One hundred years ago this November, a crowd of more than ten thousand converged on the Old Sheriff Court in the Merchant City in protest at rising rents. The Glasgow Rent Strike march was made up mainly of women, whose men were away at war, and among one of the great surprises of that otherwise dark year was that the court decided against rapacious landlords in their favour. The resulting Rent Restriction Act became a template for fairer housing until Margaret Thatcher abolished it in 1988. Since then, the situation of renters in Scotland has grown steadily worse, with increasing numbers obliged to rent from the private sector. More than half of these dwellings fail the Scottish Housing Quality Standard, and landlords are slow to make improvements or repairs.

The government recognised such problems in last week’s Private Housing (Tenancies) Bill, which offers greater powers to tenants, and imposes a limit on arbitrary rent increases and evictions. But as a hard-hitting new report shows, considerably more still needs to be done to protect the country’s growing numbers of tenants, many of whom are living in near or absolute poverty. A Living Rent for Scotland’s Private Tenants, published to mark the centenary of the Rent Strike, and produced by Common Weal and the Living Rent Campaign, makes sobering reading. Asking the government to enact a five-point plan for a living rent, it shows Scotland’s private rental accommodation to be among the worst quality, and least secure in Europe. And as in 1915, it highlights the existing inequality that rapidly rising rents make worse. Since women still earn substantially less than men, and many others faced with escalating rent bills are young, immigrant, or non-white, social gulfs are deepening along all too predictable lines.
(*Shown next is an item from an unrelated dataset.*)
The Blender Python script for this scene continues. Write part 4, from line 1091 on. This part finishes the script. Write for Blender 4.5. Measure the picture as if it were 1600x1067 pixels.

It is a Dickensian situation, which is unacceptable in our supposedly enlightened age. An initiative, such as the new social housing project announced yesterday by Justice Secretary Alex Neil, is warmly to be welcomed, focussing as it does on the needs of the most vulnerable, at the bottom of the rent ladder. This sector is far too often overlooked. But 1000 affordable rented homes is only a fraction of what is required to make the rental market fair, and of a standard we would all be prepared to live in. We have been promised 20,000 affordable social homes for rent by the end of this parliament. But such a start, a century in the making, seems like a very slow response to a very big problem.